We have all heard horror stories of how some students couldn’t submit their AP Physics exams, how the “submit” buttons wouldn’t work and students just watched the clock tick down without their answers.

Sophomore Ashley Xu was “not satisfied” with the test the College Board created, and was unable to submit her AP Calculus exam due to the same technical difficulties faced by several others.

“It was extremely stressful to sit there and watch the timer run out and not be able to submit the test,” Xu said.

Xu intends on taking a makeup exam in June but is concerned that the exam will be more difficult than the 1st she took, which she felt confident in until her submission did not work.

“I was furious that I have to go through all the stress and restudy the material again for another 3 weeks when it’s not even problems [from] my end,” Xu added.

The College Board came out with a solution, for students to email their responses if the submit button did not work, but only after a week’s worth of kids had already taken their exams.
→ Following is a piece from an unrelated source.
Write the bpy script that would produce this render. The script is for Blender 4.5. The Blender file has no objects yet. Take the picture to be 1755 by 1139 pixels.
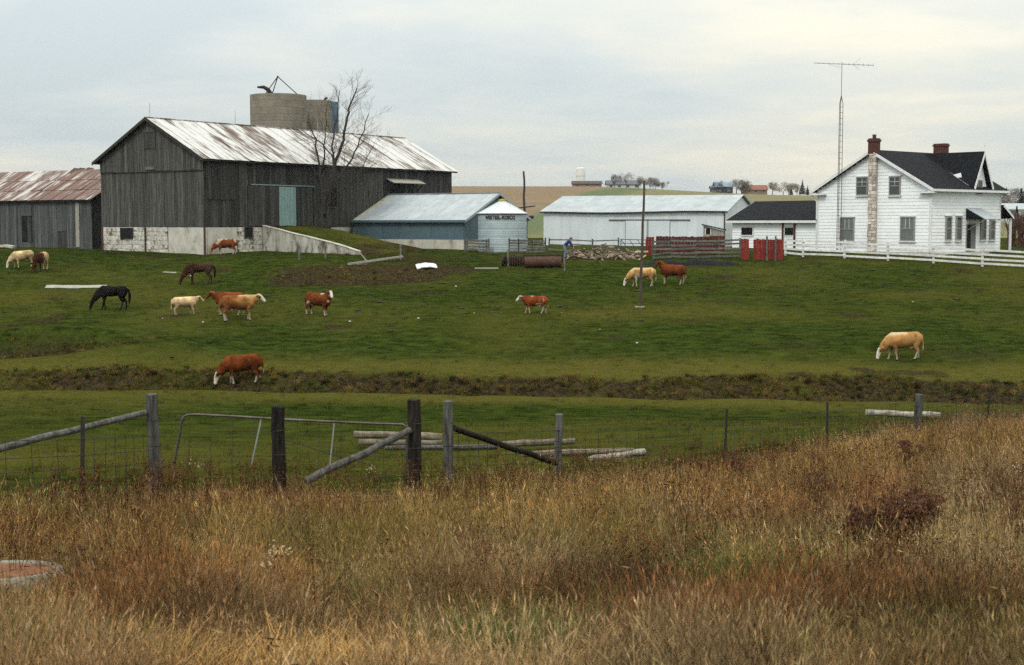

Students who were unable to submit their exams during the 1st week of testing now have to retake them in June.

Students are paying for the mistake of a “non-profit” organization, which offered an alternative to a select amount of the student population yet provided no saving grace for the poor kids who struggled before the College Board’s email.

You would think that if I paid $110 for each AP test I took, those tests would certainly be worth every cent. But sadly, this is not the case.

I never thought I’d say this, but I miss the old APs.